Think about it. Before those merchants got together at Mr. Lloyd's coffee house in London and agreed to share the risk of shipping ventures, merchants and business owners of all kinds were one big loss away from total ruin.* Prior to this, growing or expanding a business was all but impossible for any but the very wealthy who could absorb losses like a cargo rotting or an establishment burning and live to do business another day. Insurance allowed the little guy (or at least, the less than wealthy guy), to take on risks that would otherwise not be feasible without partners. Business today could not exist without insurance - the ability to limit potential loss makes it possible for everyone from the Mom & Pop hardware store to manufacturing giants like Procter & Gamble to operate. Without modern insurance, we would be a world of individual traders, and a very small world at that.
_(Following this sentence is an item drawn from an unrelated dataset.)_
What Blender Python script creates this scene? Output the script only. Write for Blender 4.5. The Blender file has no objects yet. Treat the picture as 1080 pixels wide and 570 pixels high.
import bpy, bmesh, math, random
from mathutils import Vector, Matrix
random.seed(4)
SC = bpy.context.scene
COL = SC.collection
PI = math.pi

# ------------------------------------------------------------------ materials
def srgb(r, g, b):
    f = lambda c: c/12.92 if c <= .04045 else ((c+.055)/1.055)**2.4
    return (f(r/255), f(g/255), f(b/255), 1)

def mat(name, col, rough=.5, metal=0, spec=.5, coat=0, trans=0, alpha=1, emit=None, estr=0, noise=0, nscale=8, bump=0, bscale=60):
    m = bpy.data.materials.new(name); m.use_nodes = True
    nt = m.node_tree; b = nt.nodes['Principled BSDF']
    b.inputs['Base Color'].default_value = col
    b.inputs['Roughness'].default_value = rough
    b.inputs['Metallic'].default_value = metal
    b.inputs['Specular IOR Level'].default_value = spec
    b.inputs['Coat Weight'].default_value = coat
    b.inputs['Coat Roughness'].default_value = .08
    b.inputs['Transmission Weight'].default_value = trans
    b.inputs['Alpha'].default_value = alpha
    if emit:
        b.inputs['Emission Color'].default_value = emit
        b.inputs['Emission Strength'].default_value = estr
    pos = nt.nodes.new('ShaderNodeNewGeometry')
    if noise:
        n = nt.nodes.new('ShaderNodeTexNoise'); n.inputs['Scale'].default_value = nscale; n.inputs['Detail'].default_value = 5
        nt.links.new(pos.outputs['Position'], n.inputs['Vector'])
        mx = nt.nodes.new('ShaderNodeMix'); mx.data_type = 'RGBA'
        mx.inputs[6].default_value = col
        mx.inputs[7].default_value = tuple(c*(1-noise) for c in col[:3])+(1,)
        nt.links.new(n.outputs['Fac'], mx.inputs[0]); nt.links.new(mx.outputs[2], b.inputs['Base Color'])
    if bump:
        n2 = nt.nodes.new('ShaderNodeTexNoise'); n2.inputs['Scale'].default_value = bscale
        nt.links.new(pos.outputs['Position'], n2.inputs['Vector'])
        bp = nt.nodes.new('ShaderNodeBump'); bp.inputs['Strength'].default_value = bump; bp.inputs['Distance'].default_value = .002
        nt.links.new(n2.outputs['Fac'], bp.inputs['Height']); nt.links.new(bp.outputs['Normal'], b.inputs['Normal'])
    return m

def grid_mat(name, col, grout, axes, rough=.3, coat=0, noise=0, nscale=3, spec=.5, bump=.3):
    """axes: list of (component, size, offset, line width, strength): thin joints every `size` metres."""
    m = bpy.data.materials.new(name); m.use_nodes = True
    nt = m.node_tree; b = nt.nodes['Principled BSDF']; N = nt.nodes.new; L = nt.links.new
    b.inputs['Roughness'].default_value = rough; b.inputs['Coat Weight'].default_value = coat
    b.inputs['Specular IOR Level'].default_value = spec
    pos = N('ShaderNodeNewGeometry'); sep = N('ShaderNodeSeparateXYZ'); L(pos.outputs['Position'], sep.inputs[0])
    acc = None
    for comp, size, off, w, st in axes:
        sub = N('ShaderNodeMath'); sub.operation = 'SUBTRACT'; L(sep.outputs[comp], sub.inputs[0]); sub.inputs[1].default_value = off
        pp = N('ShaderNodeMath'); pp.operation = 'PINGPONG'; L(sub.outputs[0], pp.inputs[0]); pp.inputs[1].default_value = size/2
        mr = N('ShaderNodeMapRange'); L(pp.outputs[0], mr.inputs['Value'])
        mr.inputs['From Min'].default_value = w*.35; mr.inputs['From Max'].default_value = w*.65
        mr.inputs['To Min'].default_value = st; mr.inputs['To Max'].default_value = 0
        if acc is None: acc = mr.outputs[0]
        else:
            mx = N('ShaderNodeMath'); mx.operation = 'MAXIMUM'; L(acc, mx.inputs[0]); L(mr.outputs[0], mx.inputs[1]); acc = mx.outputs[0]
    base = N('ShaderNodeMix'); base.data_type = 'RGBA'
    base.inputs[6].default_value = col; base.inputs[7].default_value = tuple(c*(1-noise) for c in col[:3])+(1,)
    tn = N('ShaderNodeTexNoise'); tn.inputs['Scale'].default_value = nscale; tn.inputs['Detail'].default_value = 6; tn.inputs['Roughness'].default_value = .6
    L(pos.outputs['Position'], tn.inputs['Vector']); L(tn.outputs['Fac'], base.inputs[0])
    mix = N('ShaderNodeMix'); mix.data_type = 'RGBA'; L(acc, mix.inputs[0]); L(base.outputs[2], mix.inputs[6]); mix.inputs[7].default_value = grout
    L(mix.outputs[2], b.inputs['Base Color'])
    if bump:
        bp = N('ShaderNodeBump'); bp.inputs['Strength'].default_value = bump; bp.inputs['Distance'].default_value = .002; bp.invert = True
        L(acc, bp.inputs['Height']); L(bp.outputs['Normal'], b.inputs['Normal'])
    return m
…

OK, maybe insurance doesn't rank up there with the concept of zero, but it's definitely in the top 20.

http://edition.cnn.com/2008/WORLD/europe/11/21/tenthings.changedtheworld/index.html

*Actually, the concept of distribution of risk originated with the Code of Hammurabi (c.2100 BC) and maritime insurance contracts were used from the mid-1300's, but the modern practice of insurance dates back to 1860's London in response to the Great Fire of 1666. And I've always really like the Lloyd's coffee house story.

2 comments:

Anonymous said...

what, no love for the wheel?

Anonymous said...

I know, I thought the wheel was kind of key. Same with fire - or more accurately, the ability to make fire. Maybe CNN assumed that these were too basic to include.